Because I haven't seen it, and I was motivated to post by seeing a forum thread with some very impressive graphical artists talking about problems they have, and drawing on the wrong layer was the most widely mentioned digital issue.
Loris, Jul 17 2022
  

       // In what way is this halfbaked? //   

       Well, there is of course a trivial doing it part. It might be possible to fix it in Gimp, if [Loris] still has his Gimp mask.   

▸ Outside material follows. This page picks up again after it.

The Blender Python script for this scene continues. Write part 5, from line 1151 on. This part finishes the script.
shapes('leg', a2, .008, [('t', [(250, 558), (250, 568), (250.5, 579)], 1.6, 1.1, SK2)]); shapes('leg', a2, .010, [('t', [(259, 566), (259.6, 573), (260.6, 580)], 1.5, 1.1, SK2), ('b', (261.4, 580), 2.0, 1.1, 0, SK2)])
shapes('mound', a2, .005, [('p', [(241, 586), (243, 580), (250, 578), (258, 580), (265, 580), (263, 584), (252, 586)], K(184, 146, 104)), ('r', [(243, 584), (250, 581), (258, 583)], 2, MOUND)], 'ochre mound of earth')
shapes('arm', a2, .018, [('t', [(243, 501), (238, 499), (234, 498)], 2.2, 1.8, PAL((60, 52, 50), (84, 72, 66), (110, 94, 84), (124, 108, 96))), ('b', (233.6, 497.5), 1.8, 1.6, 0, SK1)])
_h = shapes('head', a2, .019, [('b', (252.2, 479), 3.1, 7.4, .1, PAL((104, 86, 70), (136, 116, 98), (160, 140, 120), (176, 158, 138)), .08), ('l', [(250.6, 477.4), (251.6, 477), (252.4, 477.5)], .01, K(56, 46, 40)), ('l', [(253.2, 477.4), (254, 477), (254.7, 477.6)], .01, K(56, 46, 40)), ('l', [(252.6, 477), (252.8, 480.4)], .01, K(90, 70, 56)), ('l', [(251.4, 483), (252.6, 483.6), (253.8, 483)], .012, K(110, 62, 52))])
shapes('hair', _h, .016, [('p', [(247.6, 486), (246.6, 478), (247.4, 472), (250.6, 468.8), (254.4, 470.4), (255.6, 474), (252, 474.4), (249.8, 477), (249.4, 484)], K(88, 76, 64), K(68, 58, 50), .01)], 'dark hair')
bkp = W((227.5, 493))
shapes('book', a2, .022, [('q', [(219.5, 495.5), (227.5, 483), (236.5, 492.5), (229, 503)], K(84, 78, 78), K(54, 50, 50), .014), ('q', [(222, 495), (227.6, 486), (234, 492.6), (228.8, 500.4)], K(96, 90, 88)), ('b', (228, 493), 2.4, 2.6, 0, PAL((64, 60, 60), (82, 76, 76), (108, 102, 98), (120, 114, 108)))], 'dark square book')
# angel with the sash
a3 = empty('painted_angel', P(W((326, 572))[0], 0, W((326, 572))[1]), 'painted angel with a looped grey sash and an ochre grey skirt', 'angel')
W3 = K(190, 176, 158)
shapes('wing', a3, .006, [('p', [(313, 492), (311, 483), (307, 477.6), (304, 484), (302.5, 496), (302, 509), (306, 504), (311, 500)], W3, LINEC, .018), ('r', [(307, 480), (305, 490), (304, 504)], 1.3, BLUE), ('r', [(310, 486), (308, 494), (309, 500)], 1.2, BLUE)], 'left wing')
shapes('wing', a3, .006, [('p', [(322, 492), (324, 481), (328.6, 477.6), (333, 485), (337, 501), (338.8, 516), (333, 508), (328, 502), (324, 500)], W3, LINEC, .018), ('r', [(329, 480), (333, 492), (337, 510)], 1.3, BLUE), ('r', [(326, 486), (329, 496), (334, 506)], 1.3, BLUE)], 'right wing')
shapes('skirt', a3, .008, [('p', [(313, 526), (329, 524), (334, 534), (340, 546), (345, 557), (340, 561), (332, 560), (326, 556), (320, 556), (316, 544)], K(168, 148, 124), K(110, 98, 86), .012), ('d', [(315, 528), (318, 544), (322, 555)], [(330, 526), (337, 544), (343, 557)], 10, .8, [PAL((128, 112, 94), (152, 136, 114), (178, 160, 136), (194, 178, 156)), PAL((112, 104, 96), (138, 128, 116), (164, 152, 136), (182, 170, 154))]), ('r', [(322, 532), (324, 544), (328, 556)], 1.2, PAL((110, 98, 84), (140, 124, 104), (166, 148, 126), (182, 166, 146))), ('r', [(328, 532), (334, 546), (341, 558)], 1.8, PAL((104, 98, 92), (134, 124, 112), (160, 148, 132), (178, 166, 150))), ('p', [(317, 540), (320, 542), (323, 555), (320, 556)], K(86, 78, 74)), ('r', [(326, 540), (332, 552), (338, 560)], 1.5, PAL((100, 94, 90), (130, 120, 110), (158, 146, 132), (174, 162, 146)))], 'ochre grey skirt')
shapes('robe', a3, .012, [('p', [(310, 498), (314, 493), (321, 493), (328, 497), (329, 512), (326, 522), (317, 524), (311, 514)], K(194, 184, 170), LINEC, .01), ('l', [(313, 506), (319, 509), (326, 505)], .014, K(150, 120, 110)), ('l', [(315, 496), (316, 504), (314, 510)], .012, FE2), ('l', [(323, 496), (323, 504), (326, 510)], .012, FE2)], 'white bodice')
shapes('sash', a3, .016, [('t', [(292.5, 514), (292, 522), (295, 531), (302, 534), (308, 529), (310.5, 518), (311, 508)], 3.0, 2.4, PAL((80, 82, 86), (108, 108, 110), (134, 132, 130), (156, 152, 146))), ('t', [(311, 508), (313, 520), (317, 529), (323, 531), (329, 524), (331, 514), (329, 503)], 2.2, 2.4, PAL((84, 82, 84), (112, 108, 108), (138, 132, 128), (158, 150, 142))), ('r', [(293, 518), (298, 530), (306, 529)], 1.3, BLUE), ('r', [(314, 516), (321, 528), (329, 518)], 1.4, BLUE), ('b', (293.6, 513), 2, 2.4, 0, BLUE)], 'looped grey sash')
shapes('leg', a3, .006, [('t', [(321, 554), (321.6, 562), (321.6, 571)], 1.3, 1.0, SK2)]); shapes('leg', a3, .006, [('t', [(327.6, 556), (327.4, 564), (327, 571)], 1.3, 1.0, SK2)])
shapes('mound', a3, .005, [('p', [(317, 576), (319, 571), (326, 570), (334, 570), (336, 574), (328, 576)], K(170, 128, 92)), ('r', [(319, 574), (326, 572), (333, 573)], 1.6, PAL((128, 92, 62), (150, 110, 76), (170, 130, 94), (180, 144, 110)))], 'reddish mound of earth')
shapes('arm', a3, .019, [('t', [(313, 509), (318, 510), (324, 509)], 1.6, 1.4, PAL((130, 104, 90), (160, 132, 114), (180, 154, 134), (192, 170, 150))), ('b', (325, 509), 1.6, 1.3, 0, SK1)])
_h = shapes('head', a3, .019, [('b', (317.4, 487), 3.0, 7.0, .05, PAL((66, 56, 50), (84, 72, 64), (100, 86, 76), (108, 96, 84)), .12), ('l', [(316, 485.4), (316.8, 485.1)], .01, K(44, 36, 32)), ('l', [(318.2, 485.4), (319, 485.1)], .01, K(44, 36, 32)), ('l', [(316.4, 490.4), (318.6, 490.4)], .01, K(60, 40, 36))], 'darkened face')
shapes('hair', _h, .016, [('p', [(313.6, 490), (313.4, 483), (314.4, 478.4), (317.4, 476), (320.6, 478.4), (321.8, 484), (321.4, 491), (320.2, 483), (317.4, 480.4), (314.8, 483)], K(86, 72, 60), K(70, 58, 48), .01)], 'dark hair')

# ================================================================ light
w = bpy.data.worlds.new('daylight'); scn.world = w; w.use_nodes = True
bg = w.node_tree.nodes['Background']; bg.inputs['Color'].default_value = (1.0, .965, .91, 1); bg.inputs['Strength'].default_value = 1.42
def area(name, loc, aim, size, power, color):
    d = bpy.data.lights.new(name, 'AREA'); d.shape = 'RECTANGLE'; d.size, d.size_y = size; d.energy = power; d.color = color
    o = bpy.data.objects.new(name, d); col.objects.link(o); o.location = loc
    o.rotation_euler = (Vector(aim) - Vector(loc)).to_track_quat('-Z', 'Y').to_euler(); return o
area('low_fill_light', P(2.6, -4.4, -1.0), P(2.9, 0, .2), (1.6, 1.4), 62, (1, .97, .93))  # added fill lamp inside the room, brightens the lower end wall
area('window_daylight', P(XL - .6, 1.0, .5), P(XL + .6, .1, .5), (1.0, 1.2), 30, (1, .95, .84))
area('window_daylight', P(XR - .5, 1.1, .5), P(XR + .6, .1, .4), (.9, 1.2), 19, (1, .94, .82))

       By the by, I think I saw a headline that Photoshop will be absolutely free soon.
4and20, Jul 17 2022
  

       I think I saw a headline that I wouldn't *believe* this one weird trick. I didn't.
pertinax, Jul 17 2022
  

       Copy writers hate him!
Voice, Jul 17 2022
  

       Glad I'm a CAD monkey & not a different sort of digital artist, then...
I can just select an element & change it's layer. Any time. Although, as I've discovered & not liked, I can't change the display "ordering" of layers in SolidWorks; so layers are more useful for "on or off" (& colours, line settings etc) than the more powerful "this layer on top of that layer".
neutrinos_shadow, Jul 17 2022
  

       This isn't about changing the order of layers.
I see that I should have made clear that this idea is primarily for bitmap graphics. The issue there is that operations are often complex, and commingle with the selected layer's prior contents. It doesn't seem to be uncommon to e.g. set up a draft layer with a rough sketch, add an 'inking' layer for careful outlining - then later discover that you've drawn almost everything to the draft layer anyway, and you've got no easy way of separating them.
So it just seems like it would be nice to be able to go back through the undo history, tell it ..."/here/, switch to the inking layer", and *poof* it's resolved.
Loris, Jul 17 2022
  

       a1, I think Concepts is a vector drawing package. That's not bad - I love vector graphics and for many purposes prefer them.
Yes, vector graphics don't have much of an issue with "destructively drawing on the wrong layer". Basically because each component of the image is its own layer, so you can more easily rearrange them later. Vector images also have many other advantages.
  

       However, bitmap images have their advantages too, and you'll often have to work from a bitmap as a starting point. If you've got an image extracted from the real world (i.e. a photo), it'll be a bitmap.
At least in terms of internal representation, bitmaps are defined in size in a way which vectors are not - a vector image can be arbitrarily big. Another way of thinking of this is that some drawing operations are just more easily represented with a bitmap.
And many artists are just more comfortable with the bitmap process. It's important to cater to how users actually want to work.